WORK TO DO — Every line from the first one to the line containing "sin, cos = math.sin, math.cos" should be echoed exactly; leave out the rest.

RECORDED DATA —

>> start

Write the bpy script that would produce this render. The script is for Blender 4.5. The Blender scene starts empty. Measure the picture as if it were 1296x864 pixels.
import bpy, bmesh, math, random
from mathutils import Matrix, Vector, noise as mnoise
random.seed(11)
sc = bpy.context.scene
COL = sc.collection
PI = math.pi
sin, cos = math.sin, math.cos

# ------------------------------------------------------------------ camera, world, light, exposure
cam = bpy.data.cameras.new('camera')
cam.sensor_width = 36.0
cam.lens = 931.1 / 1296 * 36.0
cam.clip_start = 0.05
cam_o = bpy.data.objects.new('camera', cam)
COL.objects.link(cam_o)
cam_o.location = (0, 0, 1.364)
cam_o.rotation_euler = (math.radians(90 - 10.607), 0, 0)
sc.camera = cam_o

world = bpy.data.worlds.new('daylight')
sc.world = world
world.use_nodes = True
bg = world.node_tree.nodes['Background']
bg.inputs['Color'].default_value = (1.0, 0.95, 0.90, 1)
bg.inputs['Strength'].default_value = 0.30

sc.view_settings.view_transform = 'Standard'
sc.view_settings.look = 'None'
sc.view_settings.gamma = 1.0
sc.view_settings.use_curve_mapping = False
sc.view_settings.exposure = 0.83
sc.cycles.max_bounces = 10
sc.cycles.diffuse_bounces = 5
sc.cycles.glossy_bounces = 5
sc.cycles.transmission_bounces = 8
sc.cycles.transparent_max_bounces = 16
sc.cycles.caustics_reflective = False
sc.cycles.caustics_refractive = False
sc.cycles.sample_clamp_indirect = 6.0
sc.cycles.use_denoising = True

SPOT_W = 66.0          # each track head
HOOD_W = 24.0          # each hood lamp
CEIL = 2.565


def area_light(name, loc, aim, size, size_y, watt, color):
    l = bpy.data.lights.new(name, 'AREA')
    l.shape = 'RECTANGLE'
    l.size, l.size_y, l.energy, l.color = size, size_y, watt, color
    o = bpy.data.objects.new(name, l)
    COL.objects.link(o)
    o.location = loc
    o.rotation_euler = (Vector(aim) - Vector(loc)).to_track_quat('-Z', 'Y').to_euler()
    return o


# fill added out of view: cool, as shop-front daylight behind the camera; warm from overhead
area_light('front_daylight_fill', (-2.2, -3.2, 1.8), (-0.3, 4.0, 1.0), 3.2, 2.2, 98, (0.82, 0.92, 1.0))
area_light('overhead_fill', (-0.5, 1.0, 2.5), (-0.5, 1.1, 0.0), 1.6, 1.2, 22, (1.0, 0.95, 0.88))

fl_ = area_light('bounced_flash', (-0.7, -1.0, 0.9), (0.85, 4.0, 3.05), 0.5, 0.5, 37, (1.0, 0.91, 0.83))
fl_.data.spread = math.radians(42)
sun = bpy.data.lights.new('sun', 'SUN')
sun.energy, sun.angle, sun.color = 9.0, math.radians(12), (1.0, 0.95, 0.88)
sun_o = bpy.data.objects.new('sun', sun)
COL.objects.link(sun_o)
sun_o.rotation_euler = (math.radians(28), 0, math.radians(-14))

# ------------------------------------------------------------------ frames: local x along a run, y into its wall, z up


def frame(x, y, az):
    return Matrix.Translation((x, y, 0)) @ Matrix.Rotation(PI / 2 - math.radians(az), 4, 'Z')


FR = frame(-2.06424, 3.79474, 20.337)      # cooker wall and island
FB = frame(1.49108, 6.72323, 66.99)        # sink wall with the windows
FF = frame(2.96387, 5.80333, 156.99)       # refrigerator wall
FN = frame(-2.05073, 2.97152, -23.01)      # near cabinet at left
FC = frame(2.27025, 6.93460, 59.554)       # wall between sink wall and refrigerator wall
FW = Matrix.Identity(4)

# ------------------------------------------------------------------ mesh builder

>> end

FINISHED EXERCISE —
Write the bpy script that would produce this render. The script is for Blender 4.5. The Blender scene starts empty. Measure the picture as if it were 1296x864 pixels.
import bpy, bmesh, math, random
from mathutils import Matrix, Vector, noise as mnoise
random.seed(11)
sc = bpy.context.scene
COL = sc.collection
PI = math.pi
sin, cos = math.sin, math.cos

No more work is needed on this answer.